● **EXERCISE PROMPT**:
In the records below, find the line containing "Keep writing the" and the line containing "base_b = Pm[2];"; please repeat exactly the lines from one to the other, both included, and nothing more.

## begin

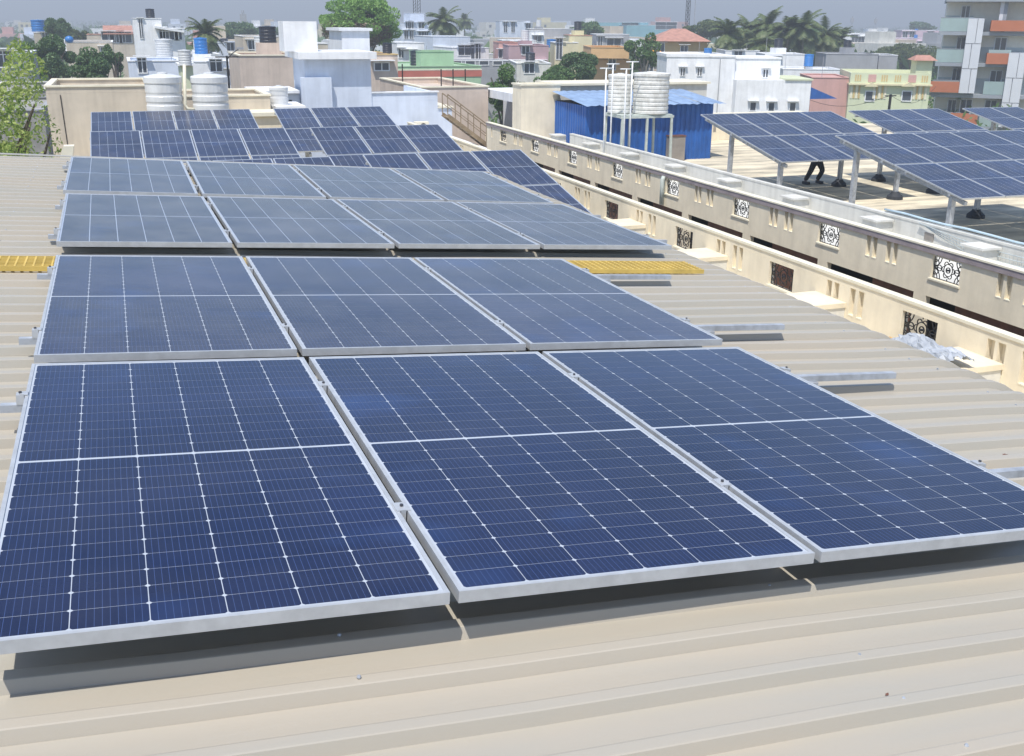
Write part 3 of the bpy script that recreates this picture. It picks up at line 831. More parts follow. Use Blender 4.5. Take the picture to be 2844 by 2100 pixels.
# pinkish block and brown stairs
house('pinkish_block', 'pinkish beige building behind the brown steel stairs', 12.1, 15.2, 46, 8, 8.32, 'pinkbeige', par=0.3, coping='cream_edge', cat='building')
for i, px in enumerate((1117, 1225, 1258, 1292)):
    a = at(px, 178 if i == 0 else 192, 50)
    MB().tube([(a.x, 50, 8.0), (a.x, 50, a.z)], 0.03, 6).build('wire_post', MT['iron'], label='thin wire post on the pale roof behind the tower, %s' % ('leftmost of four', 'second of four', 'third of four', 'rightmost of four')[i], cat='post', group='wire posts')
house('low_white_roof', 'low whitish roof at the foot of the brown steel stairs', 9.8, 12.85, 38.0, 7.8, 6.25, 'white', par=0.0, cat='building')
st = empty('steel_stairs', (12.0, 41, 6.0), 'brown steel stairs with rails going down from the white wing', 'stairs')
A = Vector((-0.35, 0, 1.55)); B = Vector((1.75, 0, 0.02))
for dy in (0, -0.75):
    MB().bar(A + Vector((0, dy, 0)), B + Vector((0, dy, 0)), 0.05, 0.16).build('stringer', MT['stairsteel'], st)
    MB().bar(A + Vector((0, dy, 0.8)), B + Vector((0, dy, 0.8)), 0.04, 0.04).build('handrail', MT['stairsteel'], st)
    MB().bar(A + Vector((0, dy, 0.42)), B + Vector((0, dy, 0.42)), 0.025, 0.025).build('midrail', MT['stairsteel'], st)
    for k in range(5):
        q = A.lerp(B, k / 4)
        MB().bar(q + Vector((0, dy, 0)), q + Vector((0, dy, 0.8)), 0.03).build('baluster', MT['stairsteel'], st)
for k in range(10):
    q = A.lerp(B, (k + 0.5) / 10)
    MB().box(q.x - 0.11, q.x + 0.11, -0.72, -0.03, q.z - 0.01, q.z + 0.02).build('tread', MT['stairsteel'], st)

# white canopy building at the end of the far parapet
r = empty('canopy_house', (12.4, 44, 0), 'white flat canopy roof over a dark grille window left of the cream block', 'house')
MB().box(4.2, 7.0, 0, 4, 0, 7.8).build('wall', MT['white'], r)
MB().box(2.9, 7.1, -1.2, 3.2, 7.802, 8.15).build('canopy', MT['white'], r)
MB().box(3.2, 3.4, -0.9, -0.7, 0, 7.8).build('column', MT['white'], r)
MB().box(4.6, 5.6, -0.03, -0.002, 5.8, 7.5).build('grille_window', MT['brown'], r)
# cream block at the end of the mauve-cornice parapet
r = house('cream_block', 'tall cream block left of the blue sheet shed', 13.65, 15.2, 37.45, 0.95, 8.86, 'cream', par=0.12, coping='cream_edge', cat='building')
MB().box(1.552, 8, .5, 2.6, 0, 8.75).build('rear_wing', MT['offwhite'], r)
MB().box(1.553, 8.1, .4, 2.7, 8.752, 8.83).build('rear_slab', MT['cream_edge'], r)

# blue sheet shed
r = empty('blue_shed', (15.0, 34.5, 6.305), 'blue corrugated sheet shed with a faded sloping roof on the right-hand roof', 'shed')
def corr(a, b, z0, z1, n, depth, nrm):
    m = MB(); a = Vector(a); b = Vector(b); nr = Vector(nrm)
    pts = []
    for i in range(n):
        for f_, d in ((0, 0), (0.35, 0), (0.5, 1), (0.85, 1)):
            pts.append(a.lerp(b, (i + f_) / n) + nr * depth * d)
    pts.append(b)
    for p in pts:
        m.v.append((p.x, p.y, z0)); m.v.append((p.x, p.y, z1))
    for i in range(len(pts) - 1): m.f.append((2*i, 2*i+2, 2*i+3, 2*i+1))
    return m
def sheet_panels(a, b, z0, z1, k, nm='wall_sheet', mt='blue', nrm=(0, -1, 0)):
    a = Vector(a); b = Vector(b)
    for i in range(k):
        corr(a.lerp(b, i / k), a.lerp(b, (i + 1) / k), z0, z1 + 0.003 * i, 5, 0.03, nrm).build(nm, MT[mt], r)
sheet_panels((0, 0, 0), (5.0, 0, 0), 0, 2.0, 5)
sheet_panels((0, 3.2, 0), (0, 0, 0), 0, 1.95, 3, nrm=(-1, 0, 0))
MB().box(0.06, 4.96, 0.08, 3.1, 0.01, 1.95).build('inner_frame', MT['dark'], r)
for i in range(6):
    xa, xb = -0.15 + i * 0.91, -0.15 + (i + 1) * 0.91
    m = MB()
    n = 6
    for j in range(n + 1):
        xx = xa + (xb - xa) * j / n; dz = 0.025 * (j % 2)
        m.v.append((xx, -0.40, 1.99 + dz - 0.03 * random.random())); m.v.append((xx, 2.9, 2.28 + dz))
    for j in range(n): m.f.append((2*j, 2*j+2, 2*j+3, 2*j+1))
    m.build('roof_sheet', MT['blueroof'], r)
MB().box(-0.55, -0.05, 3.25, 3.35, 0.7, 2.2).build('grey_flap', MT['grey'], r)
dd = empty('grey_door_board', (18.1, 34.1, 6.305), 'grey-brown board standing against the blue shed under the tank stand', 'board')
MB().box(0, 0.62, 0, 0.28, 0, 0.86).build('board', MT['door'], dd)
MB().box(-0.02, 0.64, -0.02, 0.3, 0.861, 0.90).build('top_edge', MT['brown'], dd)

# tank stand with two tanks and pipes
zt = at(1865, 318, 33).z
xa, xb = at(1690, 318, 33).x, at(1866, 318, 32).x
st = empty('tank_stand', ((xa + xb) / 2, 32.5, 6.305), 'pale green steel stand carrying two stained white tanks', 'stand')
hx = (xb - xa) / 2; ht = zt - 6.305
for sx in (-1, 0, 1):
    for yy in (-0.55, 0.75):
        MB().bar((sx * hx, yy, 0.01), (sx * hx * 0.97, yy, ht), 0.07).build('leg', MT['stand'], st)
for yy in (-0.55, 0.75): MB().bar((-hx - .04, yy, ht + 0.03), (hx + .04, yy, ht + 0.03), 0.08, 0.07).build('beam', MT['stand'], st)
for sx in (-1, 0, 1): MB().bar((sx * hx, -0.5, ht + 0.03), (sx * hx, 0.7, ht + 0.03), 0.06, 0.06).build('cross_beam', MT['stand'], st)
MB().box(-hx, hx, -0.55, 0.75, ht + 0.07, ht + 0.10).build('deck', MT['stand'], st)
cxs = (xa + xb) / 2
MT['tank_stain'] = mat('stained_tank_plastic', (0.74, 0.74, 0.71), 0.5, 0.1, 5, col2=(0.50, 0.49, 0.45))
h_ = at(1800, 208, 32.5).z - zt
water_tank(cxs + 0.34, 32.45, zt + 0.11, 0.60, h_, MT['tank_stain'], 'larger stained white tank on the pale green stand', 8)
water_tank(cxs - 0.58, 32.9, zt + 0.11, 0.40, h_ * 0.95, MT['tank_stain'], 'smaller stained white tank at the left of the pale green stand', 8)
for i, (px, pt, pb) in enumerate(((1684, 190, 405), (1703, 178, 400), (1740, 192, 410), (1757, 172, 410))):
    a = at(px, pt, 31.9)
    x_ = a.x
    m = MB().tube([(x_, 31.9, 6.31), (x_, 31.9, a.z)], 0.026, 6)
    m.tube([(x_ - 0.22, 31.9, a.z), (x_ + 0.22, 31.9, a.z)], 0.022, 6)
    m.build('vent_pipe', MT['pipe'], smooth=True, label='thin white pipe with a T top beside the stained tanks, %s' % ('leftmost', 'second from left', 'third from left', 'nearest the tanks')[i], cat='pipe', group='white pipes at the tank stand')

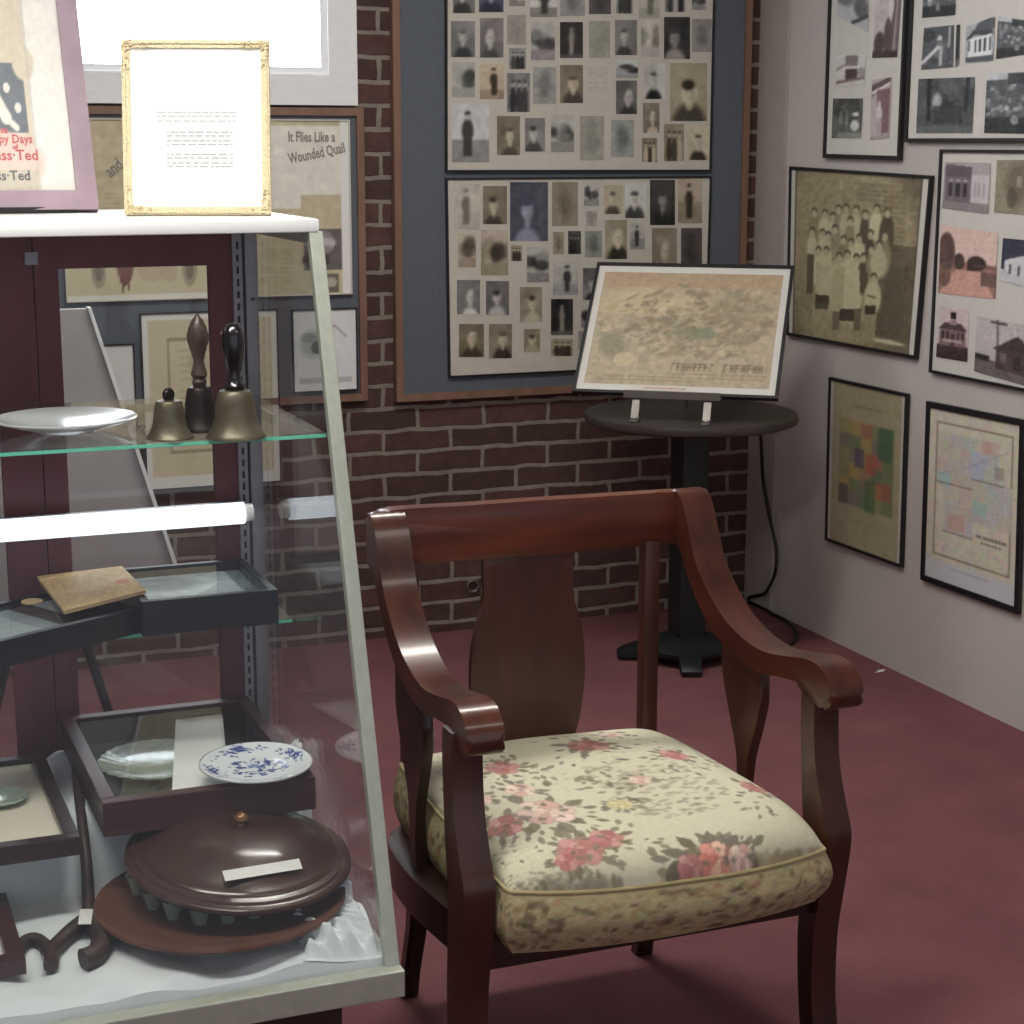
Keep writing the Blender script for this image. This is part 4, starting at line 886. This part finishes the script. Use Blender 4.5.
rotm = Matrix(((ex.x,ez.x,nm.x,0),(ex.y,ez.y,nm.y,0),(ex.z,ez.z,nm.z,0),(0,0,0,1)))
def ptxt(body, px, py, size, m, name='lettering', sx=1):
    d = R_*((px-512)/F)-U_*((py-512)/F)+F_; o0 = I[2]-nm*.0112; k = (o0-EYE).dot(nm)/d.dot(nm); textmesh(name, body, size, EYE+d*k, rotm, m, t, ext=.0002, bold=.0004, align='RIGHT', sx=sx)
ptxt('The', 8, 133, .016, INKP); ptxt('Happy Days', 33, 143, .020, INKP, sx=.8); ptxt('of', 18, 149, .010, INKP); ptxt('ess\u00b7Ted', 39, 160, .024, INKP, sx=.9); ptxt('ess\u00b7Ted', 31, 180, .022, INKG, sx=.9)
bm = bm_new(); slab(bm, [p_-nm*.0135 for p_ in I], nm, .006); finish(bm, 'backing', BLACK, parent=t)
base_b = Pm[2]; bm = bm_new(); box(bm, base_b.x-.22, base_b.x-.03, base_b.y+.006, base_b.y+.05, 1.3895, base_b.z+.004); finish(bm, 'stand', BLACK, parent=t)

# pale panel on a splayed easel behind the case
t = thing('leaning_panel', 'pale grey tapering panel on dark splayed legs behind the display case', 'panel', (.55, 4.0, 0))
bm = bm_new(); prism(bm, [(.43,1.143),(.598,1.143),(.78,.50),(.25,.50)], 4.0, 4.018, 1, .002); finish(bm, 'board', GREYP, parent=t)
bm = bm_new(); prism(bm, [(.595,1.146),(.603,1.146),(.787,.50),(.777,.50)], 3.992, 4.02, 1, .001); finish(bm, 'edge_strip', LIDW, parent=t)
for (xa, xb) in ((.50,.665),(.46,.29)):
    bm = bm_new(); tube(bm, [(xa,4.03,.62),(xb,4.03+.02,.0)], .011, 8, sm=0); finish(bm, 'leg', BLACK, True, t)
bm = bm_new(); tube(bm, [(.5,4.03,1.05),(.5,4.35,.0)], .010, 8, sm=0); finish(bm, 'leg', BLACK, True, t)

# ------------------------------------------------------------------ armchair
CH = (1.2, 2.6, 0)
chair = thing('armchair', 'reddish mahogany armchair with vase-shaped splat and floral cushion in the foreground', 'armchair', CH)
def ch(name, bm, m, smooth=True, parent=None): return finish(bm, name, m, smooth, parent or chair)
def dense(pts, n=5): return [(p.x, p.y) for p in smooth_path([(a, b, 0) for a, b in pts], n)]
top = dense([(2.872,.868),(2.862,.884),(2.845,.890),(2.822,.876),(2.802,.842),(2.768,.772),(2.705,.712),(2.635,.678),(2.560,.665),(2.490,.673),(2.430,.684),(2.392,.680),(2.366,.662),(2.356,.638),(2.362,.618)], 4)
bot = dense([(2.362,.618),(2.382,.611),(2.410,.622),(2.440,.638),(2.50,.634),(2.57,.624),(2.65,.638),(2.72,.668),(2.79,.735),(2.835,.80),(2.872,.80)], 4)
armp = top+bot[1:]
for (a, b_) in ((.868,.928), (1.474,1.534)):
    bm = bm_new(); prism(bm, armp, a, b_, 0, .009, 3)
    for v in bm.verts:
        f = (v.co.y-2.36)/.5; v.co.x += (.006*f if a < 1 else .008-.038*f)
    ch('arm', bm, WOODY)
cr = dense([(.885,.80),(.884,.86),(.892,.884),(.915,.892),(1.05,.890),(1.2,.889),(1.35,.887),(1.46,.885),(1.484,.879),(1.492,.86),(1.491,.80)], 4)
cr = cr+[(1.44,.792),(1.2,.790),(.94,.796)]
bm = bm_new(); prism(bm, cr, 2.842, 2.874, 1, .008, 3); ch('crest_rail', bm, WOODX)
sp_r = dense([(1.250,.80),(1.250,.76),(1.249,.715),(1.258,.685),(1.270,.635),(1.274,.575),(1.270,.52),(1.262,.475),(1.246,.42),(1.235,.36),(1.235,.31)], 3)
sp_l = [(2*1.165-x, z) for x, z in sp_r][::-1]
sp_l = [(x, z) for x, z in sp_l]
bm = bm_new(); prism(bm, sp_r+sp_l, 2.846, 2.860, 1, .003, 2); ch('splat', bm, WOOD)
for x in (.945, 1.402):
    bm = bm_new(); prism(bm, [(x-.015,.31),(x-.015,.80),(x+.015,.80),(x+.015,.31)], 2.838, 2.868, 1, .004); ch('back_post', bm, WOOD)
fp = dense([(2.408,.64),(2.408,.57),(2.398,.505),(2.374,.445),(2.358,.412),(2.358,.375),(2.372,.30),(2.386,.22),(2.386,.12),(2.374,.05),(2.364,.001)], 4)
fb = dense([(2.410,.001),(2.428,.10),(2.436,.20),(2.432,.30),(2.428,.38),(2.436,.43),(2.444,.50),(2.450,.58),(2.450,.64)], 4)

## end

● **RESULT OF THIS TASK**:
Keep writing the Blender script for this image. This is part 4, starting at line 886. This part finishes the script. Use Blender 4.5.
rotm = Matrix(((ex.x,ez.x,nm.x,0),(ex.y,ez.y,nm.y,0),(ex.z,ez.z,nm.z,0),(0,0,0,1)))
def ptxt(body, px, py, size, m, name='lettering', sx=1):
    d = R_*((px-512)/F)-U_*((py-512)/F)+F_; o0 = I[2]-nm*.0112; k = (o0-EYE).dot(nm)/d.dot(nm); textmesh(name, body, size, EYE+d*k, rotm, m, t, ext=.0002, bold=.0004, align='RIGHT', sx=sx)
ptxt('The', 8, 133, .016, INKP); ptxt('Happy Days', 33, 143, .020, INKP, sx=.8); ptxt('of', 18, 149, .010, INKP); ptxt('ess\u00b7Ted', 39, 160, .024, INKP, sx=.9); ptxt('ess\u00b7Ted', 31, 180, .022, INKG, sx=.9)
bm = bm_new(); slab(bm, [p_-nm*.0135 for p_ in I], nm, .006); finish(bm, 'backing', BLACK, parent=t)
base_b = Pm[2]; bm = bm_new(); box(bm, base_b.x-.22, base_b.x-.03, base_b.y+.006, base_b.y+.05, 1.3895, base_b.z+.004); finish(bm, 'stand', BLACK, parent=t)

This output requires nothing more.